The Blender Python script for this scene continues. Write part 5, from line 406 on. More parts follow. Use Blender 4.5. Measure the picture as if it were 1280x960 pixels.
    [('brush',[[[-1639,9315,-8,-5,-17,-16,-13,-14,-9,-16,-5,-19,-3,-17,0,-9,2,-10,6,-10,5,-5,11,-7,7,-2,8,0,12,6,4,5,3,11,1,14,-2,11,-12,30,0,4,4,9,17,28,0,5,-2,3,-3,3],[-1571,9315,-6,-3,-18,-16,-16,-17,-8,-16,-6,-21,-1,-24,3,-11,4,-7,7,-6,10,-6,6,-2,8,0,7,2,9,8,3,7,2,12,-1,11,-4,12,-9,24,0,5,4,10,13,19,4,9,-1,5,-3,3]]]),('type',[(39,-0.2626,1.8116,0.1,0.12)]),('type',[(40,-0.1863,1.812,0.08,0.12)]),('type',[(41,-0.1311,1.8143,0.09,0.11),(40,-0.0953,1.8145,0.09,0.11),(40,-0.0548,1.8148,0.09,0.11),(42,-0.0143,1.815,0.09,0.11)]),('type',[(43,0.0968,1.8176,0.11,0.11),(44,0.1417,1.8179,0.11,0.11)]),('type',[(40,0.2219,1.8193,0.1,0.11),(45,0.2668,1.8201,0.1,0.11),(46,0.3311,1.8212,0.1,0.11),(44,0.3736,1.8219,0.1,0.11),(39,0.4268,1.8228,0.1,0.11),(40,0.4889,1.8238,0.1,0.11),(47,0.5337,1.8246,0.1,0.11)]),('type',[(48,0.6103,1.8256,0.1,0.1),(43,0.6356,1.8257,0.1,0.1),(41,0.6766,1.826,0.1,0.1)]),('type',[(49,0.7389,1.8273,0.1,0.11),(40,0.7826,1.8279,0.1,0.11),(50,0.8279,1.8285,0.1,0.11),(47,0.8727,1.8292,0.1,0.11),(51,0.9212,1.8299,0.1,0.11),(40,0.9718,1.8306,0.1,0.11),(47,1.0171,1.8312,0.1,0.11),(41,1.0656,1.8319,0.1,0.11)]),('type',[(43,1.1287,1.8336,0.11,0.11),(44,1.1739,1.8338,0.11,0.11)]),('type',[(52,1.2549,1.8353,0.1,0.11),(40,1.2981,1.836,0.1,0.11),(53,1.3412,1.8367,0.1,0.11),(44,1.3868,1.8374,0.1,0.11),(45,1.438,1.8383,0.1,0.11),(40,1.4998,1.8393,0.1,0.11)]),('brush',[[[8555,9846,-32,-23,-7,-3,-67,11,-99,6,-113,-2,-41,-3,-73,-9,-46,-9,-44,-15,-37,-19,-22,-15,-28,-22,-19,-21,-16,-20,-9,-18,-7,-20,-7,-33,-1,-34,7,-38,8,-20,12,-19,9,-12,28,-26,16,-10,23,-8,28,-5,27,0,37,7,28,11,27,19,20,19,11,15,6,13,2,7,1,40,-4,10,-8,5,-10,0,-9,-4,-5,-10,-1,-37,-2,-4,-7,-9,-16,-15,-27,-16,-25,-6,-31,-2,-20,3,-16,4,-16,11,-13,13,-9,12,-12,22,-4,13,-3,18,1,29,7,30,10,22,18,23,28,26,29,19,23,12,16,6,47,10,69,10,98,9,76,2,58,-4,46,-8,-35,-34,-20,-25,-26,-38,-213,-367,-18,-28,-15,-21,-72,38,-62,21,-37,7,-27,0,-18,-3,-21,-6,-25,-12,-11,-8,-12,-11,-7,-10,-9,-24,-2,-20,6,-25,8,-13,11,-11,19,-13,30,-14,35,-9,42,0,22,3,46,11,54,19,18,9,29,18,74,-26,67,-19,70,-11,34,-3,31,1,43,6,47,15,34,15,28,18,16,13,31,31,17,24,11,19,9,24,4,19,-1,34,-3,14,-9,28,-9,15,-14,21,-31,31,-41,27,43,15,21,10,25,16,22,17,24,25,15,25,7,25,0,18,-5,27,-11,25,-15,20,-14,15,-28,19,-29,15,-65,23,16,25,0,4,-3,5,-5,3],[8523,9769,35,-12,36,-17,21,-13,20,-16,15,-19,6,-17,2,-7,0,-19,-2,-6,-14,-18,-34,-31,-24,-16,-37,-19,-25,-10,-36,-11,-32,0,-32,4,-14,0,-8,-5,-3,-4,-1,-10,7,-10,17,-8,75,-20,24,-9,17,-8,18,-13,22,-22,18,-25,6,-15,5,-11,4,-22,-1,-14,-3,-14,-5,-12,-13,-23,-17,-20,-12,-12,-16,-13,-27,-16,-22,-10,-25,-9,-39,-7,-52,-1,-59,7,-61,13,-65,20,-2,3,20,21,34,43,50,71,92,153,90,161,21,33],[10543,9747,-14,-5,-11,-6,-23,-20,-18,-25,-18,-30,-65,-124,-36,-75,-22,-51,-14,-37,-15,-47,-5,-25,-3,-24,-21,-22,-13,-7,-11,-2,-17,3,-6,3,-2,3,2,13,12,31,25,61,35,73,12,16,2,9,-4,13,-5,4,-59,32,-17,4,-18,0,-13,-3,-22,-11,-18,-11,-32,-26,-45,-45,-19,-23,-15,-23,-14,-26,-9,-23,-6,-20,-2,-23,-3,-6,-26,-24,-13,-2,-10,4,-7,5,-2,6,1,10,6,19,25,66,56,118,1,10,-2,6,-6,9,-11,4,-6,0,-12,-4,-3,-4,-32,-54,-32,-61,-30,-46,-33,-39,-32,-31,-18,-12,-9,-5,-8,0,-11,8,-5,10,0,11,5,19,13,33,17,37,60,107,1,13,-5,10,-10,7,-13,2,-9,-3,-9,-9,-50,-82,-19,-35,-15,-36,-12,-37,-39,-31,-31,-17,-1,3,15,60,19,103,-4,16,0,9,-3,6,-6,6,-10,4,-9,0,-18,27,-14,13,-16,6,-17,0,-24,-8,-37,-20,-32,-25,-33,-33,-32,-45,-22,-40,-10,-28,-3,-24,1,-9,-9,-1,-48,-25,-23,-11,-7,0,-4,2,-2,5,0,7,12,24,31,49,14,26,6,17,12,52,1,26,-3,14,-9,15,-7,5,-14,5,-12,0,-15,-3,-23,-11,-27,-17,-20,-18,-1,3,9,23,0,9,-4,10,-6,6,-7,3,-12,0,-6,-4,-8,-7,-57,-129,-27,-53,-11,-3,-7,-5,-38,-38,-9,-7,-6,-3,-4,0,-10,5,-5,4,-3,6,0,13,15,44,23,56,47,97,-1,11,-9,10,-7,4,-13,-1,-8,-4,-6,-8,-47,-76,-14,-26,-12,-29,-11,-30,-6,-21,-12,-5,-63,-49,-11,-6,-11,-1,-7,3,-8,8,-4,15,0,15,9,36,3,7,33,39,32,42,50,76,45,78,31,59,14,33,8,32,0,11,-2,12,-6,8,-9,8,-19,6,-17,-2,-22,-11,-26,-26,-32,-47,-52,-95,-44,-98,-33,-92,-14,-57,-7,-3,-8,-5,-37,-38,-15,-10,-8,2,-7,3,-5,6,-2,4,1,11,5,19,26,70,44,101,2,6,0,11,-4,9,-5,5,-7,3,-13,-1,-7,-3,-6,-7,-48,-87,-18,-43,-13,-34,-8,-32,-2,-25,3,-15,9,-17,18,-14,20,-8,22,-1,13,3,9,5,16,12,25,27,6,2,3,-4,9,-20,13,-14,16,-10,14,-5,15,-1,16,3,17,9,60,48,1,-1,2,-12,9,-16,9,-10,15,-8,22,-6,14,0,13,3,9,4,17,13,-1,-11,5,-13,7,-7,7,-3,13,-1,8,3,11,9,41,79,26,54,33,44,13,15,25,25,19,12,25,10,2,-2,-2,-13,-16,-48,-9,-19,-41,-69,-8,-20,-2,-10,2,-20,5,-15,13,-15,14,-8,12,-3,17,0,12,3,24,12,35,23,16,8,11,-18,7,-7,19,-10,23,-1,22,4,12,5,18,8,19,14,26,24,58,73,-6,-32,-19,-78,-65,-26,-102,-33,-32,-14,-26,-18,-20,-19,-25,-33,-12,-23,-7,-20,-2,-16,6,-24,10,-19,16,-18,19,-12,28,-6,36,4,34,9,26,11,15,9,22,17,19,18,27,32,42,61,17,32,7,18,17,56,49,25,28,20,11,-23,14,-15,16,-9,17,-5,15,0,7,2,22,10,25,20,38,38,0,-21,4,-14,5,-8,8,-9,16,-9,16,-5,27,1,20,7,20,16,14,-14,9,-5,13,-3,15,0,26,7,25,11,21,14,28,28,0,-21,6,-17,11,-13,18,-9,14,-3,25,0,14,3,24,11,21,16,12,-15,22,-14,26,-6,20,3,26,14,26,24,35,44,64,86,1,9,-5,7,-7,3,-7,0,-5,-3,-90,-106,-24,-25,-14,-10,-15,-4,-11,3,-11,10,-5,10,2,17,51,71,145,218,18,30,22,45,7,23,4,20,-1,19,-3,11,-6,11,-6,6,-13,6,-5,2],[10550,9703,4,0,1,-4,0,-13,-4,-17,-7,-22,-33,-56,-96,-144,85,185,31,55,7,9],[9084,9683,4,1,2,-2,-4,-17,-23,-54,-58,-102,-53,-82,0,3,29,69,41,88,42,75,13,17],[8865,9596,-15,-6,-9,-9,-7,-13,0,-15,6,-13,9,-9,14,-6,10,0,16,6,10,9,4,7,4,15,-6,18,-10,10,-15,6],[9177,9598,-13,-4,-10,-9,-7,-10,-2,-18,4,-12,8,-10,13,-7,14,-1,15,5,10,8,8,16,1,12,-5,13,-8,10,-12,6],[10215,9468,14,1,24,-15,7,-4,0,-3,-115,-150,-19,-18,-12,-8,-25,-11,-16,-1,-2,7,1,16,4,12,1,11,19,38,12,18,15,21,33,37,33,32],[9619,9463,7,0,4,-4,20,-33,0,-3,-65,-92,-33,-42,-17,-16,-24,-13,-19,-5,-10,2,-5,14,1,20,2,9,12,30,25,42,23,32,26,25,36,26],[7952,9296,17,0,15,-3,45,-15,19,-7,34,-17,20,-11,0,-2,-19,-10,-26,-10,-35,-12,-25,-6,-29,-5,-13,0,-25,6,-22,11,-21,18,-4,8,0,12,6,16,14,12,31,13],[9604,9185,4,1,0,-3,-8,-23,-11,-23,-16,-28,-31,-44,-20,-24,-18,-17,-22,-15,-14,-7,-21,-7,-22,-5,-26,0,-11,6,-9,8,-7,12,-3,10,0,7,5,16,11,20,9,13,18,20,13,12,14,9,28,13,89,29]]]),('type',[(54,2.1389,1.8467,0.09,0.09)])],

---

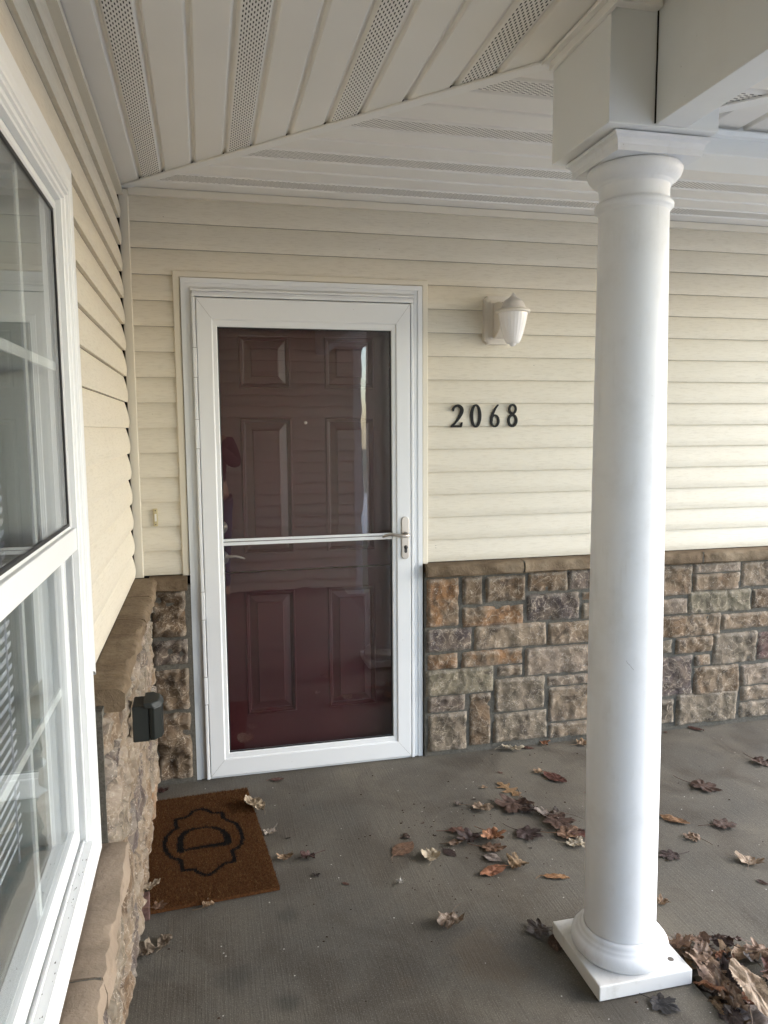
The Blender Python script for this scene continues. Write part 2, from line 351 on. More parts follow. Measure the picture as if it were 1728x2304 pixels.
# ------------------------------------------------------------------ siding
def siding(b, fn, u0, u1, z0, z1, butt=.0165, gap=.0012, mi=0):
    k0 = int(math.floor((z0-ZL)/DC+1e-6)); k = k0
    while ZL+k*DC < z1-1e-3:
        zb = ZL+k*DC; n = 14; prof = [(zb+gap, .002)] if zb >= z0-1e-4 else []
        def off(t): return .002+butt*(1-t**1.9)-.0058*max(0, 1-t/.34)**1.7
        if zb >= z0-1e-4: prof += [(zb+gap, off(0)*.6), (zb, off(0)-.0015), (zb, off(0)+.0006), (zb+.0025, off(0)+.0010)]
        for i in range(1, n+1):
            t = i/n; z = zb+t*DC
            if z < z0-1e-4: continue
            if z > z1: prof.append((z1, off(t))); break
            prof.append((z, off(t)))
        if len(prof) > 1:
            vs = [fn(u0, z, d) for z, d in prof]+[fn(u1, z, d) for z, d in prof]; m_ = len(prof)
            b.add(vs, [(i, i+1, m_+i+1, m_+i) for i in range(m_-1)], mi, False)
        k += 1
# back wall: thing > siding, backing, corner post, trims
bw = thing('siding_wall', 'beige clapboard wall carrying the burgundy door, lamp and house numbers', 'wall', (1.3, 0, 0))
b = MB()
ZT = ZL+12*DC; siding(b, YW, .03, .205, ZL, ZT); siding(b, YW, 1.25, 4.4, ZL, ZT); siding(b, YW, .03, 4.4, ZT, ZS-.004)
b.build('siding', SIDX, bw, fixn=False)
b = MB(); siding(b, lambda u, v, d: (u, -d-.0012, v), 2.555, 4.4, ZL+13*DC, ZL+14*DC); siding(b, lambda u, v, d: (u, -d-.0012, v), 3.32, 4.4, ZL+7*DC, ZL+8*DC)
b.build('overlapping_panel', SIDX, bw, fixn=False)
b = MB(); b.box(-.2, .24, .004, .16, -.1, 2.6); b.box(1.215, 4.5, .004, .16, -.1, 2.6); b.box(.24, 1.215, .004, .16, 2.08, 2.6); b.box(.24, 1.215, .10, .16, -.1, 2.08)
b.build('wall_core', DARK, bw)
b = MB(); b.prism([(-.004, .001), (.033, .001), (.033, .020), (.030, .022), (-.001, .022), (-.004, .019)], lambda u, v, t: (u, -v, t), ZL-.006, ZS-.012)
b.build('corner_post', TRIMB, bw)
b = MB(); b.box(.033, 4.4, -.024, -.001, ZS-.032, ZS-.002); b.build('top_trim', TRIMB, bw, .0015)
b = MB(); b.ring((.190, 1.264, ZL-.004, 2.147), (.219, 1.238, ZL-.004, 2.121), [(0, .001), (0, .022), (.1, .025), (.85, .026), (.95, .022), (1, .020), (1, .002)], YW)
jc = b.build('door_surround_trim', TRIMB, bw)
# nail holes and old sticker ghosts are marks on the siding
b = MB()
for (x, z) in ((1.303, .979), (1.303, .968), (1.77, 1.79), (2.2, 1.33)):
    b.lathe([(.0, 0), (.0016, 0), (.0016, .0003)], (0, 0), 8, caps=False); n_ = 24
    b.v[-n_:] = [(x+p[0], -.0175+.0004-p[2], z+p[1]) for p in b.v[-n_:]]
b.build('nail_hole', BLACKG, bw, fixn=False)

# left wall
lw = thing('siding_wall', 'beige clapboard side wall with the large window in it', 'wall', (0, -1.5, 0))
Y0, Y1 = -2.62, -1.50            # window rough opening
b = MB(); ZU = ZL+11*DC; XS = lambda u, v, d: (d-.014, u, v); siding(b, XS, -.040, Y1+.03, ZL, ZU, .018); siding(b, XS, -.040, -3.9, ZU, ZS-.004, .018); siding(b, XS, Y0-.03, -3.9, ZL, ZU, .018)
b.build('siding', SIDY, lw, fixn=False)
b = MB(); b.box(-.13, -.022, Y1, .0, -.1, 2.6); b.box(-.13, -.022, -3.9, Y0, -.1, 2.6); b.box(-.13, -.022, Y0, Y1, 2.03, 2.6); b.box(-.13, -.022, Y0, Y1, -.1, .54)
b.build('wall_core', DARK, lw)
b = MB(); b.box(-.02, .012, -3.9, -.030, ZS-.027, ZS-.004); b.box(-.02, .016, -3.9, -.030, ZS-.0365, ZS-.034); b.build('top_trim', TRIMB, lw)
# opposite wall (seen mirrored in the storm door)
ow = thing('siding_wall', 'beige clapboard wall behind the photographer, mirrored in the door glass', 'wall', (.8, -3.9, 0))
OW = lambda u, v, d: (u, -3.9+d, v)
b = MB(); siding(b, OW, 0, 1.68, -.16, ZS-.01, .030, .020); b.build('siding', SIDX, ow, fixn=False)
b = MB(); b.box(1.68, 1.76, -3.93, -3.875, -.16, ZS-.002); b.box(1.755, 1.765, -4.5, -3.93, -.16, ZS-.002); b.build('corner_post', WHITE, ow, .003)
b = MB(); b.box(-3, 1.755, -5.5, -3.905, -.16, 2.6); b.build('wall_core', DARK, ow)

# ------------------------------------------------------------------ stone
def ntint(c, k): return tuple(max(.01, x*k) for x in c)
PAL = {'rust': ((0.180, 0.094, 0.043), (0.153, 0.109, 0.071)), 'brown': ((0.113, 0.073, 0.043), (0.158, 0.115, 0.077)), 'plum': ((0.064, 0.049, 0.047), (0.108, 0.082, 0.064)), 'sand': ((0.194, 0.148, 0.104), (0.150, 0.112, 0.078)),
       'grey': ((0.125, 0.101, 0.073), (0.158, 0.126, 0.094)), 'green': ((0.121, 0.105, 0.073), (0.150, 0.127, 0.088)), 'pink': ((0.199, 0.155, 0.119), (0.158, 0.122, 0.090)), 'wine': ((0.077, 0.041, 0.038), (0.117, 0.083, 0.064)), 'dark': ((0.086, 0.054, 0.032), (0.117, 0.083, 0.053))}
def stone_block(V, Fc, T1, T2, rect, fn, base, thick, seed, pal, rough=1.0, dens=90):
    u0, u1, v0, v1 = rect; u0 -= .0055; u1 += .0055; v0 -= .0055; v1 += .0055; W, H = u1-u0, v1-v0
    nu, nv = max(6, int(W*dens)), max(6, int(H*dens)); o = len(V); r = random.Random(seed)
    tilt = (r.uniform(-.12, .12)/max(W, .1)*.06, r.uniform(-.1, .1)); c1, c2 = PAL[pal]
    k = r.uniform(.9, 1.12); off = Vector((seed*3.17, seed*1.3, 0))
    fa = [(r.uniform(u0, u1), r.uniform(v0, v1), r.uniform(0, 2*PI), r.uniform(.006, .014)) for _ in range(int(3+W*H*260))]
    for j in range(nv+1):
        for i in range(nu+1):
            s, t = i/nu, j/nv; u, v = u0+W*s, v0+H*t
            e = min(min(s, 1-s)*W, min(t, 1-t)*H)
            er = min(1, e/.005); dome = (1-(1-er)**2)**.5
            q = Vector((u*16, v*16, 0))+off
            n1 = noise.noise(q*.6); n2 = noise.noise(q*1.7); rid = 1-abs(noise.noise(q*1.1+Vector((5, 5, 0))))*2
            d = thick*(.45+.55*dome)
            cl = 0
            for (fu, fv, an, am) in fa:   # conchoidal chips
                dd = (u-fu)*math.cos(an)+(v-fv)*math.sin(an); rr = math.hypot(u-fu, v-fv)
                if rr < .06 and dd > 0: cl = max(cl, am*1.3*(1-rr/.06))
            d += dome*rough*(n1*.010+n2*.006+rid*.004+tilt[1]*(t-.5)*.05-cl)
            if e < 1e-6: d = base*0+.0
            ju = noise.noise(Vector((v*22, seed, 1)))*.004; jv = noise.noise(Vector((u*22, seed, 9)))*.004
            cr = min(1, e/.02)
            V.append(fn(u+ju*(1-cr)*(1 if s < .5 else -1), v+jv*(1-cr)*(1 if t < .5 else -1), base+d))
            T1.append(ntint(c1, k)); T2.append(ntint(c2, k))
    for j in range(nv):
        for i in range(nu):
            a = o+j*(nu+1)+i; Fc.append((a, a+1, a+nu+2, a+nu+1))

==

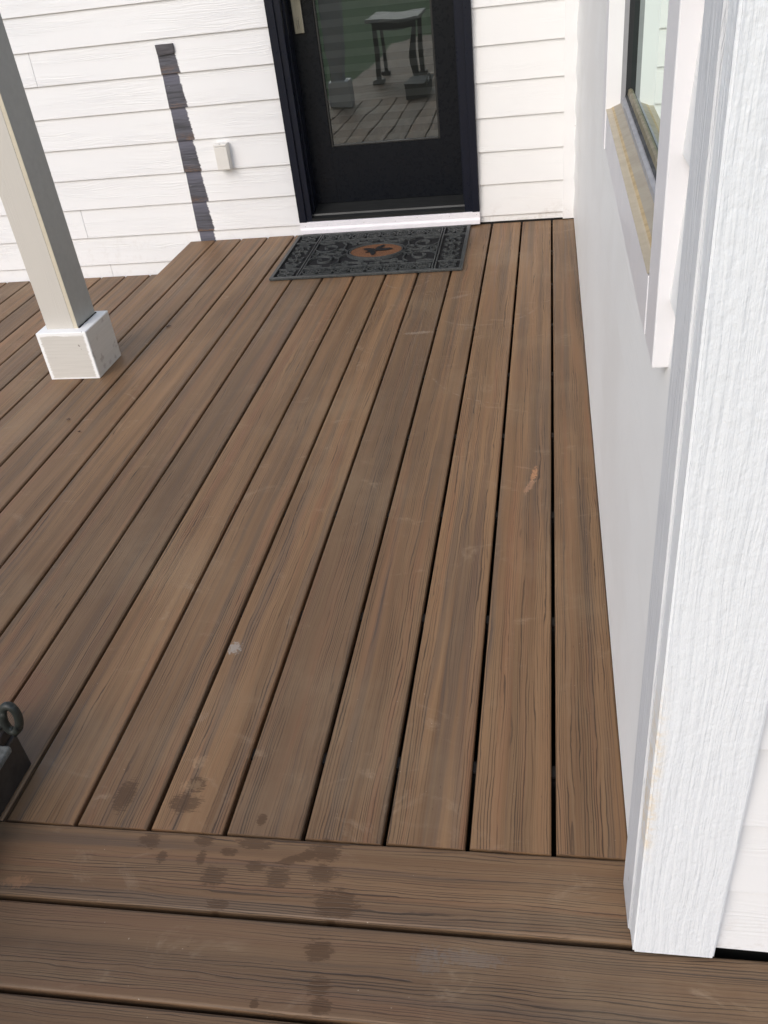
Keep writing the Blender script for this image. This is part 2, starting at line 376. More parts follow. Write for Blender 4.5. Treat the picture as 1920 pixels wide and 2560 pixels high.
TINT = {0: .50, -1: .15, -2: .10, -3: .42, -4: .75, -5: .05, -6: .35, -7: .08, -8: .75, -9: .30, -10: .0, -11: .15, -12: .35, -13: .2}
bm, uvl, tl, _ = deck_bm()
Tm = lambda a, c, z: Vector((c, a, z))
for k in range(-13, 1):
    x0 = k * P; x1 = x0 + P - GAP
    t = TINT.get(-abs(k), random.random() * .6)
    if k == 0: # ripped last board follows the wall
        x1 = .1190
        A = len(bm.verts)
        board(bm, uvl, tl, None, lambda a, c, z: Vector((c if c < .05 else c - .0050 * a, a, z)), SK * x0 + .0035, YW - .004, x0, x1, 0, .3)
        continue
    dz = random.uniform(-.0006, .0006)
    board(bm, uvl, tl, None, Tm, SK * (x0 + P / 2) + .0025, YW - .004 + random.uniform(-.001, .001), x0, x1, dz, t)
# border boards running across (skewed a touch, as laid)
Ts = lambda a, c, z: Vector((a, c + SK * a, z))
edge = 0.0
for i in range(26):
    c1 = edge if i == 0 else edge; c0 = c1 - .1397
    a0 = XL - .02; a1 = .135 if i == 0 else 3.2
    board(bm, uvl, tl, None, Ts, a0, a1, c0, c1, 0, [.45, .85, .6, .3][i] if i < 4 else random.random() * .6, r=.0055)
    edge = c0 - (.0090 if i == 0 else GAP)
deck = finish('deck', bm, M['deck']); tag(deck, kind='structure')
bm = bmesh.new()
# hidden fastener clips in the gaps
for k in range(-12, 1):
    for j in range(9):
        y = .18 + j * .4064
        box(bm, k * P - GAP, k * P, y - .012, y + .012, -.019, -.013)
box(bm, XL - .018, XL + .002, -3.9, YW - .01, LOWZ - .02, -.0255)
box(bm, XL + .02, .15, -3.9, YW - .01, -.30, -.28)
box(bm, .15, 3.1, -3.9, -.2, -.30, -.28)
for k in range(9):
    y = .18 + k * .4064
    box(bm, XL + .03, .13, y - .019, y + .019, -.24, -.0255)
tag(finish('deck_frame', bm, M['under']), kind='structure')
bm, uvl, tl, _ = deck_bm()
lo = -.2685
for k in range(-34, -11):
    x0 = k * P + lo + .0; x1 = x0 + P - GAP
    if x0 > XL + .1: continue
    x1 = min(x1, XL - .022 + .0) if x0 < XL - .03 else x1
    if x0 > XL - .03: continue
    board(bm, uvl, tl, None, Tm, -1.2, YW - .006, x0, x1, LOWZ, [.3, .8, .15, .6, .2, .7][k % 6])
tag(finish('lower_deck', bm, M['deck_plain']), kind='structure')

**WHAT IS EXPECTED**
Wherever the word "picture" occurs in a line of the listing, copy that line.

**ANSWER**
The Blender Python script for this scene continues. Write part 5, from line 406 on. More parts follow. Use Blender 4.5. Measure the picture as if it were 1280x960 pixels.
The Blender Python script for this scene continues. Write part 2, from line 351 on. More parts follow. Measure the picture as if it were 1728x2304 pixels.
Keep writing the Blender script for this image. This is part 2, starting at line 376. More parts follow. Write for Blender 4.5. Treat the picture as 1920 pixels wide and 2560 pixels high.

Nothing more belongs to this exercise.